**Exercise prompt:** Copy out the data below as written; omit any images.

─── Dataset section

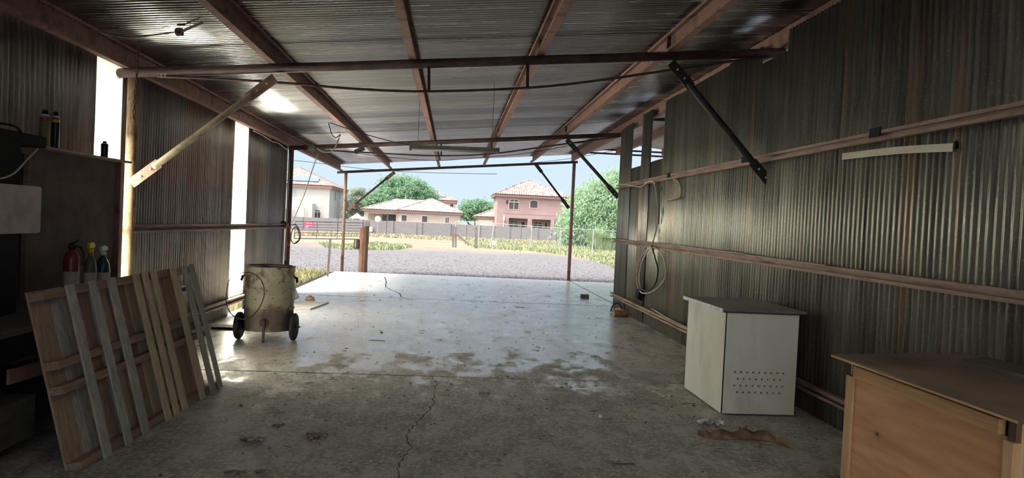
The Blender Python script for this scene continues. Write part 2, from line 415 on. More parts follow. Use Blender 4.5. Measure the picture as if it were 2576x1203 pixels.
# right wall with the two tall slots left open near its far end
b = MB()
rt = lambda y: zr(XR, y)-.11
z0 = lambda y: .0
Ys = dict(g1a=13.28, g1b=12.60, g2a=11.95, g2b=11.22)
cor_wall(b, XR, BACK, 7.02, rt, z0); cor_wall(b, XR, 7.02, 7.62, lambda y: zb(XR, y)-.065, z0, jit=0)
cor_wall(b, XR, 7.62, Ys['g2b'], rt, z0)
cor_wall(b, XR+.012, Ys['g2b']-.1, Ys['g2a']+.1, lambda y: 2.78, z0, jit=.004)
cor_wall(b, XR, Ys['g2a'], Ys['g1b'], rt, z0)
cor_wall(b, XR+.012, Ys['g1b']-.1, Ys['g1a']+.1, lambda y: 2.765, z0, jit=.004)
cor_wall(b, XR, Ys['g1a'], 14.24, lambda y: rt(y)-.05, z0)
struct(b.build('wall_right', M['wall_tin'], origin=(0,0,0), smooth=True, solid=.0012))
# left wall: solid sheets, with the two fibreglass sheets as windows
lt = lambda y: zb(XL, y)+.13
b = MB(); cor_wall(b, XL, BACK, 6.95, lt, z0); cor_wall(b, XL, 7.45, 11.10, lt, z0); cor_wall(b, XL, 11.84, 14.55, lt, z0)
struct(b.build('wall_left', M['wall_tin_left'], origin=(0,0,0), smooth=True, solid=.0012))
b = MB(); cor_wall(b, XL-.01, 6.88, 7.50, lt, lambda y: .12, jit=0)
struct(b.build('window_1', M['fiberglass'], origin=(0,0,0), smooth=True))
b = MB(); cor_wall(b, XL-.01, 11.05, 11.90, lt, lambda y: .27, jit=0)
struct(b.build('window_2', M['fiberglass'], origin=(0,0,0), smooth=True))

# neighbouring bay behind the right wall: its own low gable roof, seen through the slots
def zn(x, y):
    return (3.80+(x-3.62)*.18 if x < 5.5 else 4.138-(x-5.5)*.10) - .006*(y-20.9)
b = MB(); cor_roof(b, 3.66, 5.5, -2, 21.1, zn); cor_roof(b, 5.5, 11.5, -2, 21.1, zn)
M['roof_tin2'] = corrugated('pale_neighbour_roof_sheet', 1, (.45,.42,.38), (.62,.59,.54), .1, .1, .6, 'X')
o = b.build('neighbour_roof', M['roof_tin2'], origin=(0,0,0), smooth=True, solid=.0012)
tag(o, 'pale corrugated roof of the next bay, seen through the slots in the right wall', 'roof')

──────

**Result of the exercise:**
The Blender Python script for this scene continues. Write part 2, from line 415 on. More parts follow. Use Blender 4.5. Measure the picture as if it were 2576x1203 pixels.
# right wall with the two tall slots left open near its far end
b = MB()
rt = lambda y: zr(XR, y)-.11
z0 = lambda y: .0
Ys = dict(g1a=13.28, g1b=12.60, g2a=11.95, g2b=11.22)
cor_wall(b, XR, BACK, 7.02, rt, z0); cor_wall(b, XR, 7.02, 7.62, lambda y: zb(XR, y)-.065, z0, jit=0)
cor_wall(b, XR, 7.62, Ys['g2b'], rt, z0)
cor_wall(b, XR+.012, Ys['g2b']-.1, Ys['g2a']+.1, lambda y: 2.78, z0, jit=.004)
cor_wall(b, XR, Ys['g2a'], Ys['g1b'], rt, z0)
cor_wall(b, XR+.012, Ys['g1b']-.1, Ys['g1a']+.1, lambda y: 2.765, z0, jit=.004)
cor_wall(b, XR, Ys['g1a'], 14.24, lambda y: rt(y)-.05, z0)
struct(b.build('wall_right', M['wall_tin'], origin=(0,0,0), smooth=True, solid=.0012))
# left wall: solid sheets, with the two fibreglass sheets as windows
lt = lambda y: zb(XL, y)+.13
b = MB(); cor_wall(b, XL, BACK, 6.95, lt, z0); cor_wall(b, XL, 7.45, 11.10, lt, z0); cor_wall(b, XL, 11.84, 14.55, lt, z0)
struct(b.build('wall_left', M['wall_tin_left'], origin=(0,0,0), smooth=True, solid=.0012))
b = MB(); cor_wall(b, XL-.01, 6.88, 7.50, lt, lambda y: .12, jit=0)
struct(b.build('window_1', M['fiberglass'], origin=(0,0,0), smooth=True))
b = MB(); cor_wall(b, XL-.01, 11.05, 11.90, lt, lambda y: .27, jit=0)
struct(b.build('window_2', M['fiberglass'], origin=(0,0,0), smooth=True))

# neighbouring bay behind the right wall: its own low gable roof, seen through the slots
def zn(x, y):
    return (3.80+(x-3.62)*.18 if x < 5.5 else 4.138-(x-5.5)*.10) - .006*(y-20.9)
b = MB(); cor_roof(b, 3.66, 5.5, -2, 21.1, zn); cor_roof(b, 5.5, 11.5, -2, 21.1, zn)
M['roof_tin2'] = corrugated('pale_neighbour_roof_sheet', 1, (.45,.42,.38), (.62,.59,.54), .1, .1, .6, 'X')
o = b.build('neighbour_roof', M['roof_tin2'], origin=(0,0,0), smooth=True, solid=.0012)
tag(o, 'pale corrugated roof of the next bay, seen through the slots in the right wall', 'roof')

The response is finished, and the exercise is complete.